▸ **GOAL**
Output the material below unchanged, apart from leaving out the pictures.

▸ **SUPPLIED INFORMATION**
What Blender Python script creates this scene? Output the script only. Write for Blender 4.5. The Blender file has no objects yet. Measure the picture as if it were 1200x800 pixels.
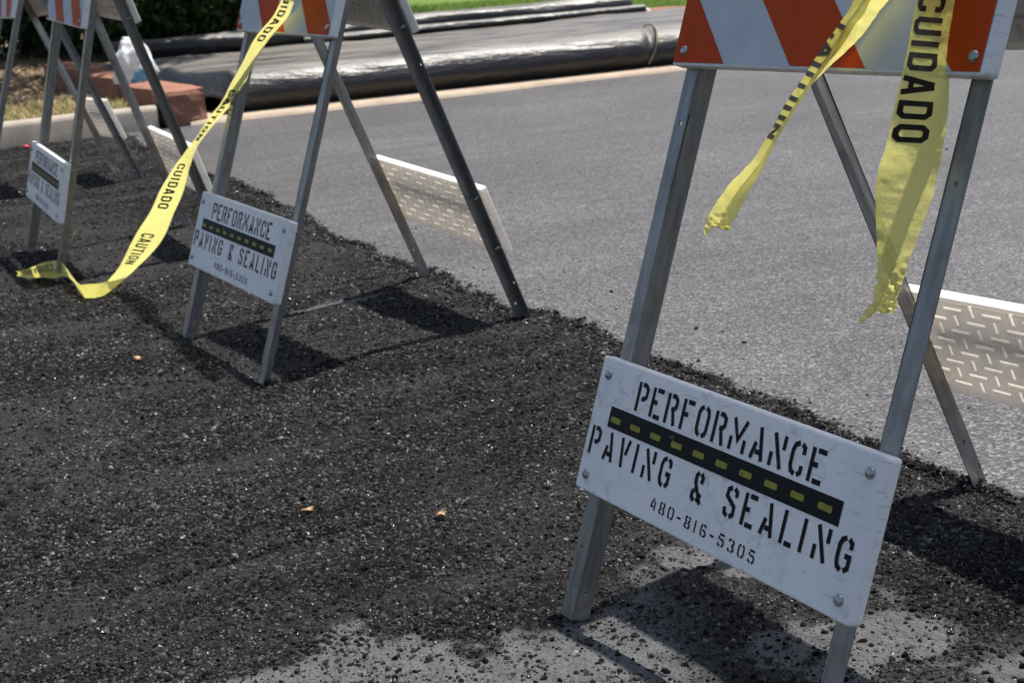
import bpy, bmesh, math, random
import numpy as np
from mathutils import Matrix, Vector, noise as mnoise

random.seed(7)
rng = np.random.default_rng(11)
scene = bpy.context.scene
C = scene.collection

# ------------------------------------------------------------------ camera
PITCH, ROLL, CAM_H = 0.2698, -0.077019, 0.978406
cam_data = bpy.data.cameras.new('camera')
cam_data.sensor_width = 36.0
cam_data.lens = 1695.918 / 1200.0 * 36.0
cam_data.clip_start = 0.02
cam_data.clip_end = 2000.0
cam_data.dof.use_dof = True
cam_data.dof.focus_distance = 1.86
cam_data.dof.aperture_fstop = 13.0
cam = bpy.data.objects.new('camera', cam_data)
C.objects.link(cam)
_f = Vector((0, math.cos(PITCH), -math.sin(PITCH)))
_r0 = Vector((1, 0, 0))
_u0 = _r0.cross(_f)
_r = _r0 * math.cos(ROLL) + _u0 * math.sin(ROLL)
_u = -_r0 * math.sin(ROLL) + _u0 * math.cos(ROLL)
cam.matrix_world = Matrix(((_r.x, _u.x, -_f.x, 0), (_r.y, _u.y, -_f.y, 0), (_r.z, _u.z, -_f.z, CAM_H), (0, 0, 0, 1)))
scene.camera = cam

# ------------------------------------------------------------------ sky, sun, exposure
SUN_AZ, SUN_EL = math.radians(58), math.radians(70.0)
world = bpy.data.worlds.new('World')
scene.world = world
world.use_nodes = True
wn = world.node_tree
wn.nodes.clear()
sky = wn.nodes.new('ShaderNodeTexSky')
sky.sky_type = 'NISHITA'
sky.sun_disc = False
sky.sun_elevation = SUN_EL
sky.sun_rotation = SUN_AZ
sky.dust_density = 2.5
sky.ozone_density = 1.0
bg = wn.nodes.new('ShaderNodeBackground')
bg.inputs['Strength'].default_value = 0.09
wo = wn.nodes.new('ShaderNodeOutputWorld')
wn.links.new(sky.outputs[0], bg.inputs['Color'])
wn.links.new(bg.outputs[0], wo.inputs['Surface'])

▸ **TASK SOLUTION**
What Blender Python script creates this scene? Output the script only. Write for Blender 4.5. The Blender file has no objects yet. Measure the picture as if it were 1200x800 pixels.
import bpy, bmesh, math, random
import numpy as np
from mathutils import Matrix, Vector, noise as mnoise

random.seed(7)
rng = np.random.default_rng(11)
scene = bpy.context.scene
C = scene.collection

# ------------------------------------------------------------------ camera
PITCH, ROLL, CAM_H = 0.2698, -0.077019, 0.978406
cam_data = bpy.data.cameras.new('camera')
cam_data.sensor_width = 36.0
cam_data.lens = 1695.918 / 1200.0 * 36.0
cam_data.clip_start = 0.02
cam_data.clip_end = 2000.0
cam_data.dof.use_dof = True
cam_data.dof.focus_distance = 1.86
cam_data.dof.aperture_fstop = 13.0
cam = bpy.data.objects.new('camera', cam_data)
C.objects.link(cam)
_f = Vector((0, math.cos(PITCH), -math.sin(PITCH)))
_r0 = Vector((1, 0, 0))
_u0 = _r0.cross(_f)
_r = _r0 * math.cos(ROLL) + _u0 * math.sin(ROLL)
_u = -_r0 * math.sin(ROLL) + _u0 * math.cos(ROLL)
cam.matrix_world = Matrix(((_r.x, _u.x, -_f.x, 0), (_r.y, _u.y, -_f.y, 0), (_r.z, _u.z, -_f.z, CAM_H), (0, 0, 0, 1)))
scene.camera = cam

# ------------------------------------------------------------------ sky, sun, exposure
SUN_AZ, SUN_EL = math.radians(58), math.radians(70.0)
world = bpy.data.worlds.new('World')
scene.world = world
world.use_nodes = True
wn = world.node_tree
wn.nodes.clear()
sky = wn.nodes.new('ShaderNodeTexSky')
sky.sky_type = 'NISHITA'
sky.sun_disc = False
sky.sun_elevation = SUN_EL
sky.sun_rotation = SUN_AZ
sky.dust_density = 2.5
sky.ozone_density = 1.0
bg = wn.nodes.new('ShaderNodeBackground')
bg.inputs['Strength'].default_value = 0.09
wo = wn.nodes.new('ShaderNodeOutputWorld')
wn.links.new(sky.outputs[0], bg.inputs['Color'])
wn.links.new(bg.outputs[0], wo.inputs['Surface'])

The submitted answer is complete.